I am not an expert, only a fellow test-taker. What I provide is simply my opinion.

 

Overall, your introduction is strong. I would hesitate to use too many GRE vocabulary because you need a mastery level understanding of said words and using too many would not allow for a proper flow, For example, in you opening sentence, the use of globalization, amalgam, and eclectic sounds awkward. Personally, I would try to spread these words throughout the essay and not write them back-to-back.

 

The second paragraph seems strong. There is a clear argument, with examples, however, the example of Chetan Bhagat's success does not directly connect to your concluding statement. You conclude the second paragraph with someone having bad grades. I believe it would be better to provide an example of how someone with bad grades will perform poorly in other fields of study.

 

The third paragraph seems to be contradicting your argument in the second paragraph.
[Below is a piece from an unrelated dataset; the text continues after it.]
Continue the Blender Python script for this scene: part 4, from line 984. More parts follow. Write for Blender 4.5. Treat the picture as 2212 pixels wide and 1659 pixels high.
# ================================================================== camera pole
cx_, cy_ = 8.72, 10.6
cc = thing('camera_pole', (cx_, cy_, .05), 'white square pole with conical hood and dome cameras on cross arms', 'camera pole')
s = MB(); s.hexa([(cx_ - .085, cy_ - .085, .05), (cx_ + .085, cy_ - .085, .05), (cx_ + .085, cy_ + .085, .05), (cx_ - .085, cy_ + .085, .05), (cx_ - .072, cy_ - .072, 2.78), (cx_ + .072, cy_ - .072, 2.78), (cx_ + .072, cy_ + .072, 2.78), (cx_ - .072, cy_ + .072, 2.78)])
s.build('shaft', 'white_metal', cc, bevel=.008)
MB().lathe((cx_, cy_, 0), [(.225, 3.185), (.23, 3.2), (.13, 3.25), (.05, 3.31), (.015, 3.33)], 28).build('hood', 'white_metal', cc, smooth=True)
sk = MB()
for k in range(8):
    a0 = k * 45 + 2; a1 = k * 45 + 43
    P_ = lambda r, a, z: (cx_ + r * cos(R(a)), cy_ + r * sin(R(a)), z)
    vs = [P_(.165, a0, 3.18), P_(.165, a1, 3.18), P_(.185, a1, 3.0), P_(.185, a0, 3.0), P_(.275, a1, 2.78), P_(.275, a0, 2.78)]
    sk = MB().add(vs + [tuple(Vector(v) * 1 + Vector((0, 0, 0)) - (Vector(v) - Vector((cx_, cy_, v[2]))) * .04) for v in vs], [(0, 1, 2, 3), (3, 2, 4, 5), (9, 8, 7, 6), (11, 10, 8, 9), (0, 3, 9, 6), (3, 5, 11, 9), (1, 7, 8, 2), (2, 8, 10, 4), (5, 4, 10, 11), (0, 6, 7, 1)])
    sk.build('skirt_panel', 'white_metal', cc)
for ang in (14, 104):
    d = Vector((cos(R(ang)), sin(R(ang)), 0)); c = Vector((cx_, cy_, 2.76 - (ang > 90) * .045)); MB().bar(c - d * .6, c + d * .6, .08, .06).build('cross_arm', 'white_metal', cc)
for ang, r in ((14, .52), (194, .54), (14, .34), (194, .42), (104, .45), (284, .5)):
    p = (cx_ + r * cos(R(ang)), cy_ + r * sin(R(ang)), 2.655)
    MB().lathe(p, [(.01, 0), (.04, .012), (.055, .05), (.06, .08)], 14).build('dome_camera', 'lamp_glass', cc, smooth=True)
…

You clearly stated that if a person performs well in one field, it is likely the person would perform well in another field due to diligence and persistence. Yet, you argue in the third paragraph that these characteristics are not enough. Although each of the two body paragraphs work well on their own, they don't work well together in this essay because it seems like you're arguing with yourself. I hope my perspective is clear.

 

The conclusion is weak because you're introducing other factors and new examples to your argument. Rather, try to summarize what you have already written. In this case, I would personally have split that last paragraph and perhaps added a sentence or two to my conclusion.

 

Although I'm not an expert, I hope you my ideas will help in some way.